* start SUPPLIED MATERIAL *

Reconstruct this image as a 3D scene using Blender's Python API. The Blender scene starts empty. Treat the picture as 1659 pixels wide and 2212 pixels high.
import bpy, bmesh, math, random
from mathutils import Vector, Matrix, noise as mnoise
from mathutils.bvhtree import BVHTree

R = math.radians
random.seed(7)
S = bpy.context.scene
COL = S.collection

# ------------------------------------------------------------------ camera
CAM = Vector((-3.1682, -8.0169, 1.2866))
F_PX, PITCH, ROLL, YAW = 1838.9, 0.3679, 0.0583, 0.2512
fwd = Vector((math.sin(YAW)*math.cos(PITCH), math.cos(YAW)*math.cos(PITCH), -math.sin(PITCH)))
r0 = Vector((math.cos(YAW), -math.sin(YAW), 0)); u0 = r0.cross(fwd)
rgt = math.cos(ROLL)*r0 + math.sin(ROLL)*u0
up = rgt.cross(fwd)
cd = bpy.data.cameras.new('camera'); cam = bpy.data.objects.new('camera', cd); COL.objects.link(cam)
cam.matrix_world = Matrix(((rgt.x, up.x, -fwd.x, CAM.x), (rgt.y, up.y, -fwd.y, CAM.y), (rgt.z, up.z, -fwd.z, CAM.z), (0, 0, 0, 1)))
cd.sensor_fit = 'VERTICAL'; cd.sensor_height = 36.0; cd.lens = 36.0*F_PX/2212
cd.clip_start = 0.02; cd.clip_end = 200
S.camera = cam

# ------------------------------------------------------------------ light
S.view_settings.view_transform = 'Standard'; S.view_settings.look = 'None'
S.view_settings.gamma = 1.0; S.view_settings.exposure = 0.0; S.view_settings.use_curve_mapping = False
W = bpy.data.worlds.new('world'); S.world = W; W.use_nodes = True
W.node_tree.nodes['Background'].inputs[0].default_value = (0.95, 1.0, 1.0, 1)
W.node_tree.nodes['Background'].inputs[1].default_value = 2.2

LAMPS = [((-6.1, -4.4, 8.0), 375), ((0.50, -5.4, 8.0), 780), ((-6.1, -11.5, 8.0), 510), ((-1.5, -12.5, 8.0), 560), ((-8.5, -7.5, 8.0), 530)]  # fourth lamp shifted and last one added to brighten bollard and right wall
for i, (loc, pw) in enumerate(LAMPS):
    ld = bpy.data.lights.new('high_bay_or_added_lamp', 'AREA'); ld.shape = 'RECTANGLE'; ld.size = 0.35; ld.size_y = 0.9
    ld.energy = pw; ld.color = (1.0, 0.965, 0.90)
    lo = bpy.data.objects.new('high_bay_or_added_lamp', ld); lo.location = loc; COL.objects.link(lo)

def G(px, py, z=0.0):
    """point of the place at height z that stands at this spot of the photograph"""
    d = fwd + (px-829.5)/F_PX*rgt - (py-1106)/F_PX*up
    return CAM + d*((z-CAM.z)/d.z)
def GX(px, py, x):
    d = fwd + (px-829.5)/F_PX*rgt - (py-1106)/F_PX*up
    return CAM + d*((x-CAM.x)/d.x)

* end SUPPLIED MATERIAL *

THE TASK: Output the listing above exactly as it appears.

WORKED ANSWER:
Reconstruct this image as a 3D scene using Blender's Python API. The Blender scene starts empty. Treat the picture as 1659 pixels wide and 2212 pixels high.
import bpy, bmesh, math, random
from mathutils import Vector, Matrix, noise as mnoise
from mathutils.bvhtree import BVHTree

R = math.radians
random.seed(7)
S = bpy.context.scene
COL = S.collection

# ------------------------------------------------------------------ camera
CAM = Vector((-3.1682, -8.0169, 1.2866))
F_PX, PITCH, ROLL, YAW = 1838.9, 0.3679, 0.0583, 0.2512
fwd = Vector((math.sin(YAW)*math.cos(PITCH), math.cos(YAW)*math.cos(PITCH), -math.sin(PITCH)))
r0 = Vector((math.cos(YAW), -math.sin(YAW), 0)); u0 = r0.cross(fwd)
rgt = math.cos(ROLL)*r0 + math.sin(ROLL)*u0
up = rgt.cross(fwd)
cd = bpy.data.cameras.new('camera'); cam = bpy.data.objects.new('camera', cd); COL.objects.link(cam)
cam.matrix_world = Matrix(((rgt.x, up.x, -fwd.x, CAM.x), (rgt.y, up.y, -fwd.y, CAM.y), (rgt.z, up.z, -fwd.z, CAM.z), (0, 0, 0, 1)))
cd.sensor_fit = 'VERTICAL'; cd.sensor_height = 36.0; cd.lens = 36.0*F_PX/2212
cd.clip_start = 0.02; cd.clip_end = 200
S.camera = cam

# ------------------------------------------------------------------ light
S.view_settings.view_transform = 'Standard'; S.view_settings.look = 'None'
S.view_settings.gamma = 1.0; S.view_settings.exposure = 0.0; S.view_settings.use_curve_mapping = False
W = bpy.data.worlds.new('world'); S.world = W; W.use_nodes = True
W.node_tree.nodes['Background'].inputs[0].default_value = (0.95, 1.0, 1.0, 1)
W.node_tree.nodes['Background'].inputs[1].default_value = 2.2

LAMPS = [((-6.1, -4.4, 8.0), 375), ((0.50, -5.4, 8.0), 780), ((-6.1, -11.5, 8.0), 510), ((-1.5, -12.5, 8.0), 560), ((-8.5, -7.5, 8.0), 530)]  # fourth lamp shifted and last one added to brighten bollard and right wall
for i, (loc, pw) in enumerate(LAMPS):
    ld = bpy.data.lights.new('high_bay_or_added_lamp', 'AREA'); ld.shape = 'RECTANGLE'; ld.size = 0.35; ld.size_y = 0.9
    ld.energy = pw; ld.color = (1.0, 0.965, 0.90)
    lo = bpy.data.objects.new('high_bay_or_added_lamp', ld); lo.location = loc; COL.objects.link(lo)

def G(px, py, z=0.0):
    """point of the place at height z that stands at this spot of the photograph"""
    d = fwd + (px-829.5)/F_PX*rgt - (py-1106)/F_PX*up
    return CAM + d*((z-CAM.z)/d.z)
def GX(px, py, x):
    d = fwd + (px-829.5)/F_PX*rgt - (py-1106)/F_PX*up
    return CAM + d*((x-CAM.x)/d.x)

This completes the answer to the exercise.